Say you want to make this jump to JDK 5 for MINA and discontinue support 
for JDK 1.4.  However right after you do that, you don't want to 
introduce new features right away but just release a stable product.  So 
if the product is relatively stable after changing to JDK 5.0 then go 
ahead and mark it for a 2.0 and do a release candidate or two just to be 
sure.  Again there are no feature additions between release candidates. 
But if you're confident the release candidates may not even be necessary 
then just do a release without candidates.  You could have also jumped 
from 1.0 to 1.4 (or 1.6 or 1.8 etc) to convey the same meaning but a 1.0 
-> 2.0 jump might be louder and in line with a move to discontinue 
support for JDK 1.4.

Now if you want to jump to JDK 5 and continue adding features in a 
feature branch then make a jump from 1.0 -> 1.5 or from 1.0 -> 2.1. 
Again no matter what you do with the major number, make sure you jump 
more than 1 hop on the minor number and land on an odd minor number: 
1.3, 1.5, 1.7, 1.9 ... 1.23 or 2.1, 2.3 ... etc.

>     - If you want to use Java 5 features, like enum, generics, concurrence,
>     then it should be a 2.0
> Again, 2.0 means 'stable' from '0', but it can't be stable because it is 
> the first release in the new major version number.

Ok then just jump to a 1.5 or to a 2.1 instead of an even release.  No 
one says you have to release a 2.0 and cannot skip it ;).

>     Btw, I think that 1.1, 1.2, etc ... should not change the 1.0 API. If I
>     check out the trunk, I can see that some classes have been deleted, and
>     some methods have been changed. Please use "deprecated" tag, this is
>     exactly what it is good for. If you need to change the existing API,
>     then do it in a 2.0 trunk, not in a 1.x trunk. It will be more and more
>     important as many people will use Mina...
> It's not what we have been doing so far and we didn't create our initial 
> versioning scheme to work in the manner you are saying.  For example, 
> 1.2 and 1.3 can have very different API and feature set.  But 1.2 and 
> 1.2.1 will have the same API and the same features.  Of course, if the 
> API design is so great, then 1.2 and 1.4 will have the same API but 
> different features.

Notes about stable minor number jumps:

Really nothing says you have to maintain the API across them.  It's nice 
to be able to sure! But this happens with really mature API's.  And 
certainly using the deprecation facilities is a polite thing to do.
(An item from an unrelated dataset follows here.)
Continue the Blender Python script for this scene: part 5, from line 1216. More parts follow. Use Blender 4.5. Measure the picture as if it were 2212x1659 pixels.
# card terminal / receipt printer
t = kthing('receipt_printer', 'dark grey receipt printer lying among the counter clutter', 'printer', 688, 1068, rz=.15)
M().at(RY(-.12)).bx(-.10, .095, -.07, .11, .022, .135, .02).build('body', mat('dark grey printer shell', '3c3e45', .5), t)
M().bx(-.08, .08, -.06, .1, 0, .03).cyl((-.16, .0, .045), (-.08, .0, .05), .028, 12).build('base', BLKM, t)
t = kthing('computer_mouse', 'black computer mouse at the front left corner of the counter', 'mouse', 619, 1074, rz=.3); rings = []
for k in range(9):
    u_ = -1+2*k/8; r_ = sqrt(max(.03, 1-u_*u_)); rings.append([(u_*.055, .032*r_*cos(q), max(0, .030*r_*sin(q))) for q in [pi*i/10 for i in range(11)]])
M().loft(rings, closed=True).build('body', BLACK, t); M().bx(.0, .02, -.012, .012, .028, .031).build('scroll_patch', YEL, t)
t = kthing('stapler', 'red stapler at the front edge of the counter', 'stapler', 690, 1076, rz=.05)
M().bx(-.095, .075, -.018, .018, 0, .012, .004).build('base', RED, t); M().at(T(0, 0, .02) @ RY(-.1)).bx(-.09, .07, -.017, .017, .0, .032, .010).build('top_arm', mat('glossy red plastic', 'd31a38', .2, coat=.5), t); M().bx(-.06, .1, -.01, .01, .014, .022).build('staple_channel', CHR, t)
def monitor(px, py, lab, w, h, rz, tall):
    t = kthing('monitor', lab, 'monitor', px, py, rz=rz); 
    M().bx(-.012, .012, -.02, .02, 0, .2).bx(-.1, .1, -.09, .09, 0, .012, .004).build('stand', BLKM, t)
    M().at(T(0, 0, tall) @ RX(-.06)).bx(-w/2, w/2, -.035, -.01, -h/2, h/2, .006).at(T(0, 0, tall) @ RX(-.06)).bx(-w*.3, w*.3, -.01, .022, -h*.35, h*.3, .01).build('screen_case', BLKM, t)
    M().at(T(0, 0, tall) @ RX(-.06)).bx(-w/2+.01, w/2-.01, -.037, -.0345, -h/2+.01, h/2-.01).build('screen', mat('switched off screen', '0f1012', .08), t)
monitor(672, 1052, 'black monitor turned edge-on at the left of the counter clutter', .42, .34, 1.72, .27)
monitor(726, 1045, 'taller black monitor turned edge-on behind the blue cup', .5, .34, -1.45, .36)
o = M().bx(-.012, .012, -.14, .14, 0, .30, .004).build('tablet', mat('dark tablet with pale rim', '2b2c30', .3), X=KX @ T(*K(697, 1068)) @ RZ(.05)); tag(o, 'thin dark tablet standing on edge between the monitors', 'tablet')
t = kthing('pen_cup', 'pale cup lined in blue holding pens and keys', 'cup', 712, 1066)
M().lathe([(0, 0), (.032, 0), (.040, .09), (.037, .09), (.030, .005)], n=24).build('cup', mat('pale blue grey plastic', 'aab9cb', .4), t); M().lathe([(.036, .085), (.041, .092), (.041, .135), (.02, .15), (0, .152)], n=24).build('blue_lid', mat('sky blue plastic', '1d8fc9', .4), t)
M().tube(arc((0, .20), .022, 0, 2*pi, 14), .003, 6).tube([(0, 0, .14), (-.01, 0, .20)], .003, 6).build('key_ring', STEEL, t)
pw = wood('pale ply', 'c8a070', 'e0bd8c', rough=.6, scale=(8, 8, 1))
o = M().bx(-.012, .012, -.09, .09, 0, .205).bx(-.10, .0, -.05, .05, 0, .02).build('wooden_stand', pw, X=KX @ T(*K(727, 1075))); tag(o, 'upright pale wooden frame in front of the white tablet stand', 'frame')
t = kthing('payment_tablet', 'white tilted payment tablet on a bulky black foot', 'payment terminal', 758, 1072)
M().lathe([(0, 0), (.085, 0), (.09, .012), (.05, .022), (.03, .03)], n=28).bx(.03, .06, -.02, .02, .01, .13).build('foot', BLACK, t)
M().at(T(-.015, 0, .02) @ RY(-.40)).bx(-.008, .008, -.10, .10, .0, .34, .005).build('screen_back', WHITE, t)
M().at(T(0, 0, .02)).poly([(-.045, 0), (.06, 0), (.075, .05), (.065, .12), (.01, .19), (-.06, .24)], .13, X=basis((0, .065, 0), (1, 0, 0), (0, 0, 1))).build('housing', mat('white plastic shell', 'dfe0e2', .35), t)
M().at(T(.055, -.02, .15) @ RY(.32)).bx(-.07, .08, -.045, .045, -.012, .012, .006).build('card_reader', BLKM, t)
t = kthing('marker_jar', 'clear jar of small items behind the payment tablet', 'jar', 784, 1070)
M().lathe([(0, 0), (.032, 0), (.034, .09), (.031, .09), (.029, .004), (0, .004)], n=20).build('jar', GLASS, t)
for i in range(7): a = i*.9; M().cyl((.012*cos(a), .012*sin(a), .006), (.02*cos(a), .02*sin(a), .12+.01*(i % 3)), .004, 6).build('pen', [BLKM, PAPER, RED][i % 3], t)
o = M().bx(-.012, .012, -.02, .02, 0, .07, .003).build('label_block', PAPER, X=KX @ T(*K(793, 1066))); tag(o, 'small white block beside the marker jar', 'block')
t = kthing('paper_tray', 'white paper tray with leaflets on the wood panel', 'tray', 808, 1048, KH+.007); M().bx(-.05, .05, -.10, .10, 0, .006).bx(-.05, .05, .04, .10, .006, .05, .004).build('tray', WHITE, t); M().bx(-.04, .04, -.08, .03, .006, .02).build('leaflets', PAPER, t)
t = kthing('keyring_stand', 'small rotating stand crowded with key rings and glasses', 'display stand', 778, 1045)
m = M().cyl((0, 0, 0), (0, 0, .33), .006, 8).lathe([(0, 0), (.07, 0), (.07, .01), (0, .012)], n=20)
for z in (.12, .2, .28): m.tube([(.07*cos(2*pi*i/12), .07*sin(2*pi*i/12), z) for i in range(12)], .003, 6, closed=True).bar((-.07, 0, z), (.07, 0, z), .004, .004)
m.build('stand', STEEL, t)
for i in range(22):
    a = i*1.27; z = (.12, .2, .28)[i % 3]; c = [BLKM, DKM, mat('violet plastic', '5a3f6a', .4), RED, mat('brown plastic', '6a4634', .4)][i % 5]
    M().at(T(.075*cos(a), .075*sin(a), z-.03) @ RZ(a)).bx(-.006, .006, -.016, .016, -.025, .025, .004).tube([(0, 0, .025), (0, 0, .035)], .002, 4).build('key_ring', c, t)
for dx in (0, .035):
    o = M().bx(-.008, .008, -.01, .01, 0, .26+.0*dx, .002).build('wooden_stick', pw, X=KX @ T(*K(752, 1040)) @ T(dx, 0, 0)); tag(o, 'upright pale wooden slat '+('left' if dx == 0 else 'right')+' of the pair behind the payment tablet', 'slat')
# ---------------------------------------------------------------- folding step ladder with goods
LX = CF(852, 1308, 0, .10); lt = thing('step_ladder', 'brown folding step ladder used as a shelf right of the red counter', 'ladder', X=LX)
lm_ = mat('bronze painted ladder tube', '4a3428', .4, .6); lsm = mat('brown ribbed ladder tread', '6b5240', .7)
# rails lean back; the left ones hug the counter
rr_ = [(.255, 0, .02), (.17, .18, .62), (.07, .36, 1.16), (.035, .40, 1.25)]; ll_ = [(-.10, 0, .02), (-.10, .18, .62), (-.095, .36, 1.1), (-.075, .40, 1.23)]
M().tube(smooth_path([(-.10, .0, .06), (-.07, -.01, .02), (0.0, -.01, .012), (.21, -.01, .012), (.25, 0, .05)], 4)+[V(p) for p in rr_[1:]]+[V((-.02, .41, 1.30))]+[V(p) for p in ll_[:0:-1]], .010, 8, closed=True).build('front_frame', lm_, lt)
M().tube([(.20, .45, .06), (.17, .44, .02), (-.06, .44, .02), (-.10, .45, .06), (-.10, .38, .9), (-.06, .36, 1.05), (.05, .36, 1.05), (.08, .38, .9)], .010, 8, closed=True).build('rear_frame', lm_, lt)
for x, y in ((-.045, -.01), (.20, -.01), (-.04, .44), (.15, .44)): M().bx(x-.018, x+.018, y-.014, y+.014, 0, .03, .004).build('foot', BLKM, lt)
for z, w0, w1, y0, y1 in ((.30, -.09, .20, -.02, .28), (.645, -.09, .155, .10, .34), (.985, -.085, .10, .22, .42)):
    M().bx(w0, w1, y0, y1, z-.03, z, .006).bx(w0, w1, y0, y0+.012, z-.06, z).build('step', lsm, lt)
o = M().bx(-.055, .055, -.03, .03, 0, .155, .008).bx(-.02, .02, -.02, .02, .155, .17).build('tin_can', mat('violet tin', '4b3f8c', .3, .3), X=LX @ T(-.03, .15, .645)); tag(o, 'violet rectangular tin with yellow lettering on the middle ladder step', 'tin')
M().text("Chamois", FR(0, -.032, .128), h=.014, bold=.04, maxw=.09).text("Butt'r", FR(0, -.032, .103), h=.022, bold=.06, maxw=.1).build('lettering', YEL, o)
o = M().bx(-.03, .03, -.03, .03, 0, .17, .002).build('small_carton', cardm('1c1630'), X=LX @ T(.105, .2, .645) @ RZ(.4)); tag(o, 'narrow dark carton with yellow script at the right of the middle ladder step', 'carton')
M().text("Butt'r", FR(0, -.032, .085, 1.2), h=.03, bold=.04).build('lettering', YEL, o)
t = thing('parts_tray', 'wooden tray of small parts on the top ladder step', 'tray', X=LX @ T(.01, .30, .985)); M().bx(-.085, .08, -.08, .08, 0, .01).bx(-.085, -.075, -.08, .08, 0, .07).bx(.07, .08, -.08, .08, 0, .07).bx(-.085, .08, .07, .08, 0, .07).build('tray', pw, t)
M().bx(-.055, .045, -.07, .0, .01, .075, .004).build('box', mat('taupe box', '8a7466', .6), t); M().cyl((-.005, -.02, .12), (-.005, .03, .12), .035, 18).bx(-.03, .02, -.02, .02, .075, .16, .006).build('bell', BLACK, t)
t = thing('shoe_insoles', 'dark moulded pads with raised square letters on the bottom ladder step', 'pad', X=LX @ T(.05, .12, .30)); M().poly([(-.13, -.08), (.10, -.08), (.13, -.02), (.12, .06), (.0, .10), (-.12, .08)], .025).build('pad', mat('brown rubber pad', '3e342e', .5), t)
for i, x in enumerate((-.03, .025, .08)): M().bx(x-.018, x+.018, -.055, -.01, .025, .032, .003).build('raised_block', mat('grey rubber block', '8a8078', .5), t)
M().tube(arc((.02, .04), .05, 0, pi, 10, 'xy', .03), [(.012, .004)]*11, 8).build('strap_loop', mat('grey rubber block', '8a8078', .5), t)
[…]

An evolving API however will need to change rapidly.  However if a 
release early release often strategy is used there is a good chance to 
be able to use deprecations properly.

Again though minor number jumps do not mean you're guaranteed to have 
the same API.  Designers should try to use deprecations to protect 
against yanking APIs but can add new methods and classes as they please. 
  The occasional impolite surprise where you just lost that method or 
that interface might occur and is allowed as long as it's not going to 
force you to totally rewrite dependent software.